Your first option---"someone gets [a grade] only by correct answers"---hides some problems. How does one convert a fraction of correct answers into a grade, and correct answers on what problems?
Unless you have some sort of externally given bank of problems with a built in curve, both of these choices are essentially arbitrary. (There happens to be a customary answer to the first question---90% is an A, 80% a B, and so on---but there's nothing particularly canonical about it, and it doesn't address the second question, which questions should a student get 90% of right in order to get an A.)

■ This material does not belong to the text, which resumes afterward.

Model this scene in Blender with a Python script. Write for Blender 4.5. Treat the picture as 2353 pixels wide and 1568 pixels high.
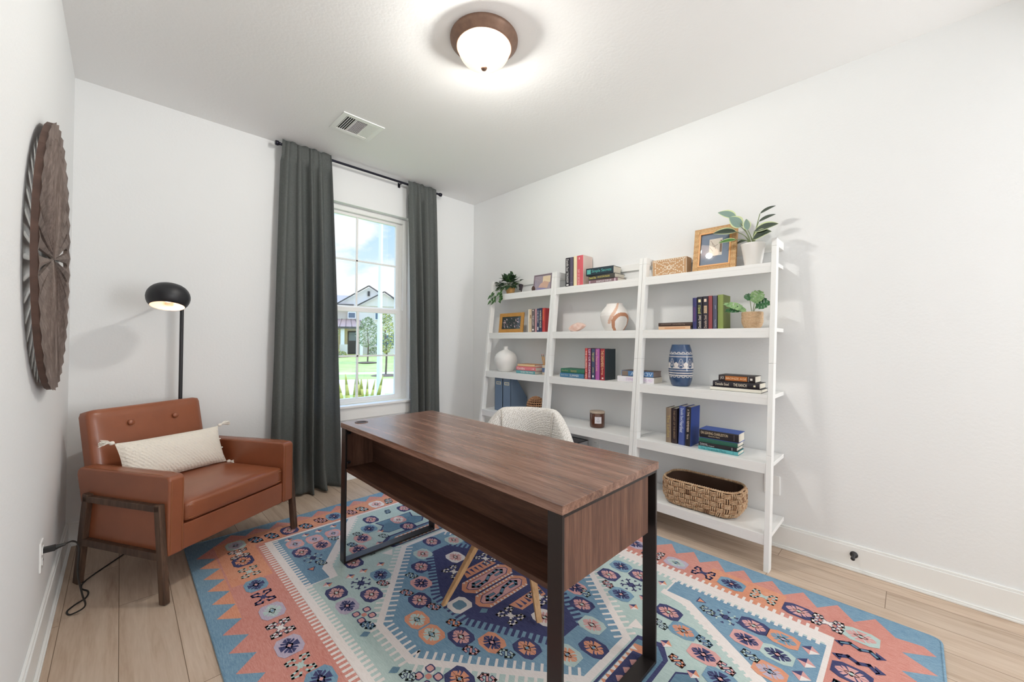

In some courses you may have some sort of external guide to what adequate performance is; for instance, you might be norming against an exam provided by some external source, or you might have a clear view of what should count as A work. A crucial property of this scenario is that your exam questions wouldn't change if you knew student scores; if all the students get D's this year, you'll conclude that they hadn't learned enough, give them D's, and ask comparable questions next year (possibly while reconsidering how you were teaching).
If that's not the case---if your response to a year where all the students got D's would be to adjust the questions---then implicitly you are setting the grades against an expected class performance. If you look at scores in the 60s and think "This year everyone gets a D, but next year I'll make it easier so that doesn't happen again", you're effectively applying a curve, you're just doing so inconsistently (and in a way which is unfair to some of the students).
Any time the class deviates from the expected performance, you have to ask "Is this deviation a reflection in the abilities of the students, or the quality of the exam?" The latter is actually much more variable than the former, so we often attribute most of the variation to the exam, and adjust class grades accordingly. (Depending on the system, there may be intermediate options; I generally curve exams to an expected median, but some years there are indicators that it's a stronger or weaker group---for instance, I may have particular problems I can do a direct comparison with other year's performances---in which case I adjust the curve a little.)
Phrased differently, curving a class (for instance, by saying in advance what percentage will get each grade), is often characterized as being about some kind of competition amongst students. This isn't necessarily the case. Curving a class is often using an assumed distribution of student performance to norm the exam.